Mittwoch, 20. September 2023
Die Wiesn und das Freibier - die heimliche Geschichte des Oktoberfests
Die Wiesn. Eine Freifläche inmitten der Stadt. Für viele Monate ein flacher, größtenteils asphaltierter Platz mit ein wenig Grün als Ausrede. Ein Platz, der bereitsteht für das große Spektakel im September. Eine zentrale Freifläche zu Füßen der Bavaria zwischen Hauptbahnhof Hackerbrücke und der Poccistr, die sich einerseits weigert, zum Park zu werden, sich andererseits aber auch nicht zur Mega-Shopping-Center korrumpieren läßt.

Es gibt Verschwörungstheorien, dass jene, die jemals versucht hatten, die möglichen Mieteinnahmen mit den städtischen Einnahmen beim Oktoberfest gegenzurechnen, sehr plötzlich aus dem Leben geschieden. Ein gewisser Felix-Markus Laplace soll noch vor Abschluss seiner Berechnungen aus den Augen der Bavaria gestürzt sein, sagt man. Der Mann also, der mit seinen Berechnungen, wie beispielsweise denen zum Drei-Körperproblem, so viel zur Wiesn beigetragen hat, also von einem Wirtssohn versehentlich zu Tode befördert. Das ist dann die heimliche Wiesn, die mehr bietet als nur das leidliche zu Grabe tragen von Tradition und Anstand durch den Konsumrausch.

Viele kennen nur die Hauptstraßenwahrheit. Bierzelte fein aufgereiht zur Linken und Rechten. Die meisten interessiert nicht mal der aktuelle Bierpreis. Sie interessiert, ob sie rein kommen und dass sie mit möglichst vielen Erlebnissen wieder rauskommen. Rausch, Weiber, Burschen, Fressen, oder sich nur gemütlich einen "Suri" antrinken. Die Entfesselung der Triebe - wie sie keiner jemals besser eingefangen hat als die große Kunstausstellung auf der Seite "muenchenkotzt.de".

Aber die Wiesn hat natürlich auch eine vordergründige 200jährige Geschichte. 1810 durch Hochzeit geboren, 26 mal ausgefallen, einmal bombadiert und immer randvoll.

Und dann das Freibier, das auf der Wiesn eine vage Randexistenz führt - als Noagerl (siehe Noag-Interview 2018).
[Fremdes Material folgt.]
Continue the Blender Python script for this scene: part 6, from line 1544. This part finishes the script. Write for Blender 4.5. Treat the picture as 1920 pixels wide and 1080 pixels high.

Das Freibier irrlichtert als immaterieller Gedanke über die Wiesn wie einer dieser unzufriedenen Geister, die unterhalb der Wiesn 'leben'.
Denn wo sonst landet das verschüttete Bier als im Untergrund, in jenen Katakomben unter der Wiesn. Keine Bierkeller, wo das flüssige Gold in Fässern gestapelt, sondern feuchte Katakomben, wo sich aus dem verschütteten Bier in seinem freien Aggregatszustand neues Leben bildet.
Aus dieser Ursuppe hat sich in den über 200 Jahren eine Geisterarmee entwickelt, die nun nach oben drängt, die auch auf und nicht unter die Wiesn will.
Vielleicht ist Ihnen bereits aufgefallen, dass gleich oberhalb der Wiesn eine versperrte Halbruine verwaist, in deren Innereien Sondereinheiten von Polizei und Militär das geisterhafte Biergesindel in den Katakomben hält. Die Wiesn-Zombies.

Ebenso ungesehen, das Noagerl-Zelt am Kotzhügel, der sich seit Jahrhunderten an den eigenen Haaren aus dem Unrat zieht. Das Noagerlzelt als Fels in der Brandung des Konsumkapitalismus (siehe Wiesn Almanach). Hier schrammt der Bierpreis noch an der Freibiergrenze. Hier wird noch gratis ausgeschenkt - allerdings sickert hier durch die vielen Schichten 'fester Unterlagen' nichts runter zu den Zombies. Es handelt sich beim Noagerl-Paradies um eine Kreislaufwirtschaft, wenngleich mit sehr schwachen Kreisläufen.